Não posso nem devo queixar-me de um país que já não existe. Lamento tudo aquilo que aqui me cerca: este território de ocupação e de gente possuída, este novo "silêncio do mar" de que falou um dia o proscrito Vercors, e o tempo de agora que parece eterno enquanto dura, como diria o poeta Vinicius; o tempo em que, em silêncio oficial, vão morrendo (indignados, desgostosos) mulheres e homens de cultura, gente honrada que assistiu à nova invasão dos Hunos e à sua barbárie e que ainda assim permaneceu honrada.

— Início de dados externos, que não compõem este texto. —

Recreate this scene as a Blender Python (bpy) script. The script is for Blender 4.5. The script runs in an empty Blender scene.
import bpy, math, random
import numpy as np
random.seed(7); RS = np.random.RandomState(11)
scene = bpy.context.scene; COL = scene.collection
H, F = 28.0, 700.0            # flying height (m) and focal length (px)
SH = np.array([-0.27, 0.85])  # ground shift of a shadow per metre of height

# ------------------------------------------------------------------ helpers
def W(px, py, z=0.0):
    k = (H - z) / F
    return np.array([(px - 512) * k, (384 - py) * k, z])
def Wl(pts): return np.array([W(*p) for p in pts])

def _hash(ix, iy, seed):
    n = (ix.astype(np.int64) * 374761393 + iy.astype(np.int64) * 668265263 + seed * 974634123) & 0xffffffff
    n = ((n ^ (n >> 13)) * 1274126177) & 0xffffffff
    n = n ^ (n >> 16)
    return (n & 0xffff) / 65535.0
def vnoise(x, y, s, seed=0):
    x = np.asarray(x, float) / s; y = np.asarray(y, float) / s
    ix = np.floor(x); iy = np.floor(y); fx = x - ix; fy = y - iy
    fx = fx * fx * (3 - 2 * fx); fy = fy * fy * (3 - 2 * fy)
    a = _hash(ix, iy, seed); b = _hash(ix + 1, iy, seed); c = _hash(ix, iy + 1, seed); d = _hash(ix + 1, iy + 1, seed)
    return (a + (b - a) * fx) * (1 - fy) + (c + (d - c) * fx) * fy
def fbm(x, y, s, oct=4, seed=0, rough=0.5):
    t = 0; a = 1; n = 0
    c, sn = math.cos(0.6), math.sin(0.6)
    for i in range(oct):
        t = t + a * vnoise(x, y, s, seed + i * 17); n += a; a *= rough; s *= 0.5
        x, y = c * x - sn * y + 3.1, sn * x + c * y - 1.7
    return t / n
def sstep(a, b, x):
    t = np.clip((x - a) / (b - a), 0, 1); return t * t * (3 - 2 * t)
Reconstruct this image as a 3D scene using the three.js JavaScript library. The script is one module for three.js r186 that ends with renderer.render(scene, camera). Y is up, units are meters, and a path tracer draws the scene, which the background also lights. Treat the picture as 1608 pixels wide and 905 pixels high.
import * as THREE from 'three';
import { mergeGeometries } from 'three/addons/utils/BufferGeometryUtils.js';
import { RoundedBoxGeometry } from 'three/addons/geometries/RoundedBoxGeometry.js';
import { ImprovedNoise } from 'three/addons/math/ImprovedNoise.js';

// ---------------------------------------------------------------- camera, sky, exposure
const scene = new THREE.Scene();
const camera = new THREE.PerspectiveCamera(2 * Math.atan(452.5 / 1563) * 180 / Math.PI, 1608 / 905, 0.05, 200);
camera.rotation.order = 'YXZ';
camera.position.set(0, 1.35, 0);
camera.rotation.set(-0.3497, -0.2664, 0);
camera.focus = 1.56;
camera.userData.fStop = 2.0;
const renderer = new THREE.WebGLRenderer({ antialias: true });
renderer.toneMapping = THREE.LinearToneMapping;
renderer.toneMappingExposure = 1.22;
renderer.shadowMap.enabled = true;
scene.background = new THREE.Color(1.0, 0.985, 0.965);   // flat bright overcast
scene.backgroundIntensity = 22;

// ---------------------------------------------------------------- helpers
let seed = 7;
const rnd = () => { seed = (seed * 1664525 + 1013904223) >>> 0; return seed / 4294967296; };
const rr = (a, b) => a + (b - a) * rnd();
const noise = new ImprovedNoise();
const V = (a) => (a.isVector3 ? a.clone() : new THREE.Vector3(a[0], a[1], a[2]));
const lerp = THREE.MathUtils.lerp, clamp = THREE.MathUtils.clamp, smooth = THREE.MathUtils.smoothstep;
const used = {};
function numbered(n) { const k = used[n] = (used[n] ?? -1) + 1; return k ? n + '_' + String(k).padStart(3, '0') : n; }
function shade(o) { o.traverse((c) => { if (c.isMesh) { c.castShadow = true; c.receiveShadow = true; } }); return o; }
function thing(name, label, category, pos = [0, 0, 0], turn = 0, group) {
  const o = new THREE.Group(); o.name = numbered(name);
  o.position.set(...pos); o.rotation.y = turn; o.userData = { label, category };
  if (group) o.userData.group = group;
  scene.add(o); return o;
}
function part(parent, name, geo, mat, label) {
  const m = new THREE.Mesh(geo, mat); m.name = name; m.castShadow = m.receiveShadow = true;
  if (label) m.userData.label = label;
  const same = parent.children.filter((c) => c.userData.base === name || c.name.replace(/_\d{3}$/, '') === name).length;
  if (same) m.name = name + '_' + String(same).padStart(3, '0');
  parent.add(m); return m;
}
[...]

Vão-se os homens desta terra que em tudo deixou de valer a pena desde que a sua alma se fez pequena. Vão-se os anéis e os dedos, os pomares e as vinhas, as searas de trigo e os pinhos, os pássaros e o milho - e calam-se pouco a pouco as vozes e os sinos. Já tudo foi dito e escrito, ó André Guide; mas, visto que a memória é tão breve, deve-se escrever e dizer tudo de novo. E aprender no vento os nomes de tudo aquilo que agora é e que dantes não estava aqui. Havia agricultura e os campos, o canto e a lida (Fernando Pessoa), a poesia e o sonho, os barcos, as veredas e as sombras. Havia algo por que ainda fosse possível e preciso gritar. Não este silêncio e este sepulcro, nem este desmazelo prepotente, nem esta arte de que usam e abusam eles, os ocupantes, para nos fazerem calar a boca e ter paciência.


O caso é que eu aprendi a revolução e a história na escola primária . Vivi-as no gesto largo dos heróis, colhi-as como as flores do mal e do vinho em Baudelaire. Não vim para assistir a isto de chegar uma gente sem idade nem memória de nada e obrigar-me a crer que tudo aquilo que vivi e amei não passou afinal de uma ficção ou de uma mentira. No meu tempo, havia livros escritos só para que os comessem os subalimentados do sonho, ó Natália Correia, e não esta gente que nos vira a cara, que cospe para o lado e diz entre dentes que a cultura é cega surda e muda como a pedra, como a "mula da cooperativa".